===== COLLECTED MATERIAL =====

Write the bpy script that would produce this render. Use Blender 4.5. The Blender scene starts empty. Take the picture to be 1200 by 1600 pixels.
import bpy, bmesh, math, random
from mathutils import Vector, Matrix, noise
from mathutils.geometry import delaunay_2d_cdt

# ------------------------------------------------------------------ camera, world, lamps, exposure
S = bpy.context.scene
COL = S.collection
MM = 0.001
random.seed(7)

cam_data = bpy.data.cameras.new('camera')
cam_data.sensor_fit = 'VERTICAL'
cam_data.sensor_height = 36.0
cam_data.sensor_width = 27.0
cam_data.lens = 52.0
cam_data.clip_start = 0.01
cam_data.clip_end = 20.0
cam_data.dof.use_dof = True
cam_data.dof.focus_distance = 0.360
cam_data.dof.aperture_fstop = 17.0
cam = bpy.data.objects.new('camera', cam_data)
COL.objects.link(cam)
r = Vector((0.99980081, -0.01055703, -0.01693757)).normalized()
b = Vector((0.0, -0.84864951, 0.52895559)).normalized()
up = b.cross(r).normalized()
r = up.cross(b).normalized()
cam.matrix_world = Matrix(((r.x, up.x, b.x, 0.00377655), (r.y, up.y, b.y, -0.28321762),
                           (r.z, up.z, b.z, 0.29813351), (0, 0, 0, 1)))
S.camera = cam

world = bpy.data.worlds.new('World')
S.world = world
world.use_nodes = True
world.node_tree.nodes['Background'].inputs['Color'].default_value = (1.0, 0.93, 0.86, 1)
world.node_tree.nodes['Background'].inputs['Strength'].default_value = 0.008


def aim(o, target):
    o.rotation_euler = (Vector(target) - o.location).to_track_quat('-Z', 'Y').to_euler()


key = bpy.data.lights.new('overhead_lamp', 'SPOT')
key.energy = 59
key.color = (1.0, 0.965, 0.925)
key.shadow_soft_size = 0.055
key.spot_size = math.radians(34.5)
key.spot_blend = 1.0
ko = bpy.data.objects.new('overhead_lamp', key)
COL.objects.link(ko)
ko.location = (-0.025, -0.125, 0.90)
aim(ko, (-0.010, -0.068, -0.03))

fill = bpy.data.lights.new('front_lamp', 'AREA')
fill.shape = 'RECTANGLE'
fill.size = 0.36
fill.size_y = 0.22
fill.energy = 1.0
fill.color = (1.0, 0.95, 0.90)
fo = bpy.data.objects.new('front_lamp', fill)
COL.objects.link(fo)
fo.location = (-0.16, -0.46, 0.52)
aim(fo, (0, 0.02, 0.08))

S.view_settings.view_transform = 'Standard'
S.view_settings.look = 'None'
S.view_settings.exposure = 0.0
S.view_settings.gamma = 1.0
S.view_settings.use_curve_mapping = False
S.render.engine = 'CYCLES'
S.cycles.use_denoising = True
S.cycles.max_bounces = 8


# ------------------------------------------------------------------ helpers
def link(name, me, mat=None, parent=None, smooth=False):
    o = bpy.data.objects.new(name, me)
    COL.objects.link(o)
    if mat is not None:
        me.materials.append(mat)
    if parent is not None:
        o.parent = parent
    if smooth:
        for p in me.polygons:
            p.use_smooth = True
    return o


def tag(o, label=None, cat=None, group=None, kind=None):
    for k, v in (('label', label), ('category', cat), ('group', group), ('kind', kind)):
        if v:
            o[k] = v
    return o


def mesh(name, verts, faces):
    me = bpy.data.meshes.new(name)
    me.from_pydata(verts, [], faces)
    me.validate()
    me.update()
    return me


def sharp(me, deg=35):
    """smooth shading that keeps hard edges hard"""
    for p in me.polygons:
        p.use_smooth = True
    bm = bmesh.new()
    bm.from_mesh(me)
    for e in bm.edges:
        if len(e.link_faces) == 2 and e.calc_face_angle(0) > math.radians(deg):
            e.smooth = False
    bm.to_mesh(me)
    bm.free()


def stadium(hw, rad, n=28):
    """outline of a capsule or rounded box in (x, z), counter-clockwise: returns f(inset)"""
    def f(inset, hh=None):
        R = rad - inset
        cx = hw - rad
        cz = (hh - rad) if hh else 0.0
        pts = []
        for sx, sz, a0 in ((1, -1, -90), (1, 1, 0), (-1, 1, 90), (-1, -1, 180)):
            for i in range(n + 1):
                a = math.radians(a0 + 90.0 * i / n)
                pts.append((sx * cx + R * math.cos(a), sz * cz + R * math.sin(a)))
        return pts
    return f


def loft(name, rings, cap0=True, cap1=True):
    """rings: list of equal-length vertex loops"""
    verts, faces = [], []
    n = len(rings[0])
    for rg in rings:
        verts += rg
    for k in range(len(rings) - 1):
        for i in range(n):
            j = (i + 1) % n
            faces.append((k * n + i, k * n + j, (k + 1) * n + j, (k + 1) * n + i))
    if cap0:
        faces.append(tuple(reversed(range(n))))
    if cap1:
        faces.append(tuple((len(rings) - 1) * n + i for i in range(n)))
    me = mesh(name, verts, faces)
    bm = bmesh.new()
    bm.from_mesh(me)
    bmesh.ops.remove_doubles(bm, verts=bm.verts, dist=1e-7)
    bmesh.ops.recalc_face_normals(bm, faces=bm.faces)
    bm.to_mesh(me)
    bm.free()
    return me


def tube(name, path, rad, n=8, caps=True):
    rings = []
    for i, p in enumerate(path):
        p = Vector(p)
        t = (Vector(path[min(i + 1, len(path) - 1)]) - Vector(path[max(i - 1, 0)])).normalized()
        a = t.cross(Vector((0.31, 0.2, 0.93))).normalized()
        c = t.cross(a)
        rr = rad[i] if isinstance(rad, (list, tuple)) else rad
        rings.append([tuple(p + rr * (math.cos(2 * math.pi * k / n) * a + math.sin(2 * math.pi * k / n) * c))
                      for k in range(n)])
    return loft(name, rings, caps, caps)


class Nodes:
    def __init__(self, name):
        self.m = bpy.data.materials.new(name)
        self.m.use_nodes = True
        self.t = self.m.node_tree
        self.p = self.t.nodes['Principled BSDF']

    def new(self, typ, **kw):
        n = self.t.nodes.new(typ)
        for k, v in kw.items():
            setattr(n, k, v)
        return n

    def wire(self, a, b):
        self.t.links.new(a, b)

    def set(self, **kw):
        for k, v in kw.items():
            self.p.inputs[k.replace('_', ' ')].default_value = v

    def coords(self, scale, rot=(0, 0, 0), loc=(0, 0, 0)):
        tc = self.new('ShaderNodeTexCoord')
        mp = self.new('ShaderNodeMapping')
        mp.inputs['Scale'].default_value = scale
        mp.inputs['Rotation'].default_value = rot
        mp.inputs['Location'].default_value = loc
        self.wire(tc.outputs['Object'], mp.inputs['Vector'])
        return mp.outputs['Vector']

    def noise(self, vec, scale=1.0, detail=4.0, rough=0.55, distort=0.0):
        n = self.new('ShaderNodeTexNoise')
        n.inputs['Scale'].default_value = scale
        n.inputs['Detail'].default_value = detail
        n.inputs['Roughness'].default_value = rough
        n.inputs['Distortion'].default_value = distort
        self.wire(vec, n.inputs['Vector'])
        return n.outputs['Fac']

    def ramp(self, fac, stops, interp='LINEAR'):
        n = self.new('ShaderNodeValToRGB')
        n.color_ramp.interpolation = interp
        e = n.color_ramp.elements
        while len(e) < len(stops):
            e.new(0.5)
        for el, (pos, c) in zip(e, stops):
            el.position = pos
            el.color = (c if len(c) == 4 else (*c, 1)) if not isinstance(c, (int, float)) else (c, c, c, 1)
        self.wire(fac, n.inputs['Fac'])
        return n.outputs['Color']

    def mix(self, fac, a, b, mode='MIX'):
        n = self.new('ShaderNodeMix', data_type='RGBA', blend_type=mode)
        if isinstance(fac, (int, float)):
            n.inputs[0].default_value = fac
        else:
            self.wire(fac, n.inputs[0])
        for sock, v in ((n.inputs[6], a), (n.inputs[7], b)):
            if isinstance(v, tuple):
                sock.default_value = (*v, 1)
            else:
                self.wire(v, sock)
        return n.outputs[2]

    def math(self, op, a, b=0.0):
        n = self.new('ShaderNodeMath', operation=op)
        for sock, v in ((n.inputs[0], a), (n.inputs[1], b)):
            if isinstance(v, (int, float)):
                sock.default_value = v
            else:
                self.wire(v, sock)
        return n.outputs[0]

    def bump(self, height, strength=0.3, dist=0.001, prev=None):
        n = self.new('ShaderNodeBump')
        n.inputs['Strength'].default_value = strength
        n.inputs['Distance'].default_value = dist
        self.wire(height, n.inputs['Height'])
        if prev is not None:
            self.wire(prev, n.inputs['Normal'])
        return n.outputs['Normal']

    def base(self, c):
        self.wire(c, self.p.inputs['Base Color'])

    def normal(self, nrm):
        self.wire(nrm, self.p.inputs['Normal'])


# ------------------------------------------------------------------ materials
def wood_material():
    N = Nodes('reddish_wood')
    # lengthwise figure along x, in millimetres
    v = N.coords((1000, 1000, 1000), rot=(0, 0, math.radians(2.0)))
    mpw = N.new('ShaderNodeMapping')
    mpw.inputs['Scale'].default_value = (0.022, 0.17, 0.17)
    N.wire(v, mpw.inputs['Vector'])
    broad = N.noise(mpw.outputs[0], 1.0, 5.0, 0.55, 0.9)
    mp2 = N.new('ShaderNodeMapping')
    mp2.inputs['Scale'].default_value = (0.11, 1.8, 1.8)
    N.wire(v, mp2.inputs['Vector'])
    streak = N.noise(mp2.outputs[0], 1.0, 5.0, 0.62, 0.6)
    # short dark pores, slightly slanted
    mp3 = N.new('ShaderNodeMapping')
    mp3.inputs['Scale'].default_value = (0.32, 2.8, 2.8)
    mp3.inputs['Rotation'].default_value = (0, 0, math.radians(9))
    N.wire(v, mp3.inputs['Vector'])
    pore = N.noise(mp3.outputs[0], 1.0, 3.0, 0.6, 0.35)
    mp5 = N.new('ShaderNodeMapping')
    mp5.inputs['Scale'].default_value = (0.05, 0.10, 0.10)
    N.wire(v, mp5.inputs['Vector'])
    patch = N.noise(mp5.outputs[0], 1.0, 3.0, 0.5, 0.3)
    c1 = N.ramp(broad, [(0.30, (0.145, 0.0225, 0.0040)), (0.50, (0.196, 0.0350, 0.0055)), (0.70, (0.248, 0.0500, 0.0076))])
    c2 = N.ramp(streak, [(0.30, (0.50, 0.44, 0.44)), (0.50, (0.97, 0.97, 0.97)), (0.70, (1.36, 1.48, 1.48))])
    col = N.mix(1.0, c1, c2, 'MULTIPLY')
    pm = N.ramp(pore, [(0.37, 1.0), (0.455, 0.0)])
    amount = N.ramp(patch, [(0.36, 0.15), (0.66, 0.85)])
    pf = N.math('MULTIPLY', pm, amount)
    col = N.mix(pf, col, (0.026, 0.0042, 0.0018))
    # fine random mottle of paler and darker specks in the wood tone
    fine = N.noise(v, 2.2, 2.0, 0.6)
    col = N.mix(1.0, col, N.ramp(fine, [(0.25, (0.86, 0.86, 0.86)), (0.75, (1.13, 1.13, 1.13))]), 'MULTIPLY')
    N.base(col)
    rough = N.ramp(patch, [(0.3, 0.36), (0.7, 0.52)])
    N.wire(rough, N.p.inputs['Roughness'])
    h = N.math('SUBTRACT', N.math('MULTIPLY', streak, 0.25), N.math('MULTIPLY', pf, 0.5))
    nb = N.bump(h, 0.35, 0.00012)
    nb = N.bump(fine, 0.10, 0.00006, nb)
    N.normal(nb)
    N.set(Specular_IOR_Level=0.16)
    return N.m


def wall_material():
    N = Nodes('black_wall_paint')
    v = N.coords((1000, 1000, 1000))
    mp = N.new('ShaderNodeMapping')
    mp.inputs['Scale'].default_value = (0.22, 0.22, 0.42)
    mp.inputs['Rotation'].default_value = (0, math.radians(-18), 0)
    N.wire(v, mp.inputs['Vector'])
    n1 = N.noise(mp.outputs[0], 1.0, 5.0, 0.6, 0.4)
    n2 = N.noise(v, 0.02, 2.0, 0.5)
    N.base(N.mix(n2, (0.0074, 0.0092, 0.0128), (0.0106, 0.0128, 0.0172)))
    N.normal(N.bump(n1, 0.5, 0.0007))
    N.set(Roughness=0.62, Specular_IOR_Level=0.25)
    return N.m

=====

## EXERCISE PROMPT
Print only the lines that run from the start of the listing to the line bearing "random.seed(7)"; please keep the first line and that last one, exactly as they appear.

## ANSWER TO THIS EXERCISE
Write the bpy script that would produce this render. Use Blender 4.5. The Blender scene starts empty. Take the picture to be 1200 by 1600 pixels.
import bpy, bmesh, math, random
from mathutils import Vector, Matrix, noise
from mathutils.geometry import delaunay_2d_cdt

# ------------------------------------------------------------------ camera, world, lamps, exposure
S = bpy.context.scene
COL = S.collection
MM = 0.001
random.seed(7)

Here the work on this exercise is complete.